Sunday, January 15, 2006

Postal Going

The Washington Post ponders the fate of the Postal Service.
The structural problems facing the Postal Service are monumental. Despite a tiny uptick last year, first-class mail volume is slowly but steadily eroding as people pay more bills online, send Evites instead of printed invitations and shoot off e-mails rather than write letters. The agency also is facing massive and escalating personnel costs, especially for health care, even as it has embraced automation and reduced staffing needs. And finally, there is the federal government's attempt to change the structure of Postal Service regulation, an effort that postal officials regard as riddled with problems and with favors to private industry.
Is it too hard to envision a time when the mail isn't delivered every day but maybe only three or four times a week? (There used to be mail deliveries twice a day, in the dim and distant past.) Anything we need immediately we can get via FedEx. Which we do already.
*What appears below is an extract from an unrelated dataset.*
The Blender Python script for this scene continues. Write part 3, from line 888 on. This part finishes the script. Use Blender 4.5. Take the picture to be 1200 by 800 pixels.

The Post Office gets a bad rap, particularly in urban environments, but all the problems of urban Post Offices are the same problems inherent in any urban service--yes, massive crowds at lunchtime, but where in, say, New York City at lunchtime aren't there massive crowds and long waits? The USPS, I think, has done a great job of applying technology (they even had an e-mail service long before anyone had heard of the term, which died because, well, no one had heard of the term) and understanding what its real problems are: the decline of letter writing (which the phone did more to kill than anything e- related) and now electronic bill paying. In fact, you may know that in the early 2000s the USPS offered "certified e-mail" for important messages. They also offered a e-bill payment service. They just never promoted them properly.

Oh, and FYI, a common Internet hoax that occasionally makes the rounds has it that the government wants to add a surtax to e-mail and that the USPS has backed it. Sorry, strictly an urban legend.